Would you say that learning Erlang/OTP has given you transferable knowledge about building concurrent and distributed system? Did you transfer any of that knowledge to your Rust designs?

Do you have an opinion about Scala/Akka?


I don't have experience with Scala/Akka. Erlang is a good language to learn clustering/concurrency, SMP, queuing theory, etc. Absolutely. If you learn about concurrency through Erlang, you'll have the right mindset. But you should also read Simon Marlow's book about concurrency in Haskell. You should learn pthreads and futexs so you can understand the building blocks of mailboxs and channels and higher level patterns.

I am a big believer that you should continually invest in learning and mastering new languages. Each language gives you a different perspective on how to solve problems.

But as far as the right tool to build professional software, there are caveats. Safety, correctness, speed, and maintainability are all important factors in choosing the right tools.

Edit: I should also say I've had plenty of interviewees who couldn't explain the difference between concurrency vs parallelism, and whose knowledge of these concepts was limited to spawning a pthread and locking shared data. Needless to say these people tend to do really poorly at explaining how to scale a distributed system.

Contrast that with the Erlang developers we interviewed, who think in terms of scale. Their answer is almost always something that could accept 10 requests/s or 10 million. Same thing with our Haskell interviewees.
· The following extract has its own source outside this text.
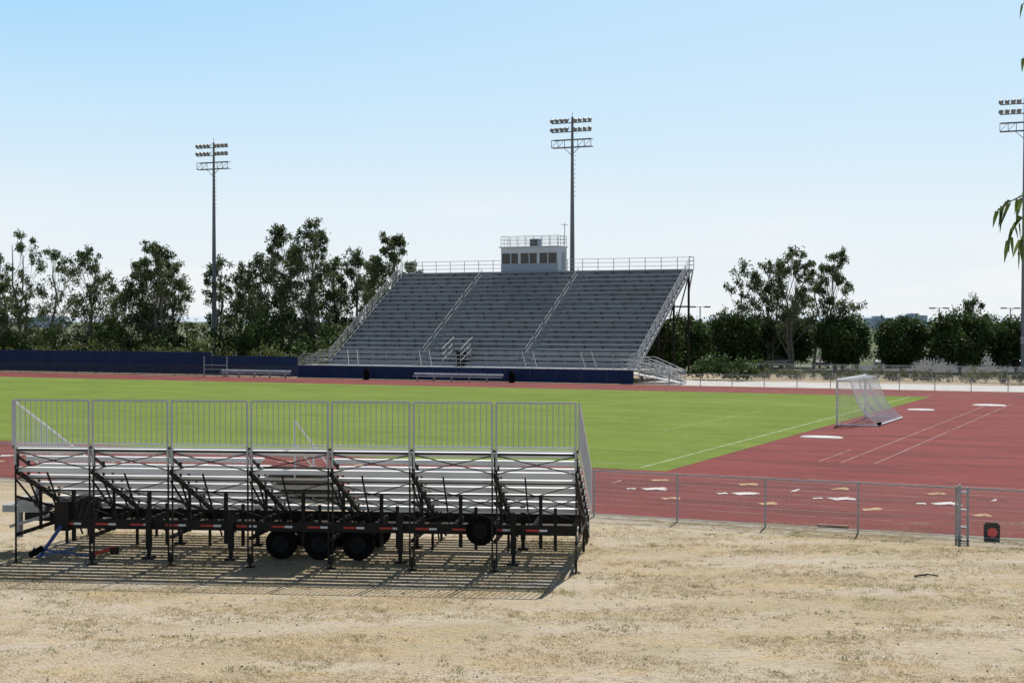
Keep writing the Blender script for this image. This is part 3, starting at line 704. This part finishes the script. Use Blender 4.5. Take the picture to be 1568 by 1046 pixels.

They'll answer our algorithms questions by writing out the types and deriving an answers with a single expression. I had an interviewer who was extremely confused by this. We hired the guy that confused him, not only does he understand concurrency, he also understands lazyness and we love lazy developers :)


> I've had plenty of interviewees who couldn't explain the difference between concurrency vs parallelism

Is there a good answer when it seems people don't even agree on what those term mean and apply to in CS.


In computer science, concurrency refers to the ability of different parts or units of a program, algorithm, or problem to be executed out-of-order or in partial order, without affecting the final outcome.

Parallel computing is a type of computation in which many calculations or the execution of processes are carried out simultaneously.


So much this. I don't see myself deploying anything big in Erlang anytime soon but learning it (and building one or two small projects) gave me intuition about message passing concurrency. This knowledge transferred very nicely to Android programming with Kotlin coroutines. My colleague was astounded learning how easy it is to model concurrency with actors and channels and how much of it just works.


Very happy with Akka. It is fast (thanks to JVM), has lots of build-in building blocks / modules and documentation covers everything, also community is very helpful.

https://akka.io/docs/


JVM can't be really fast, since it does lots of context switching when doing I/O, with locking and busy waiting, JNI string conversions, useless buffer copying, etc, etc.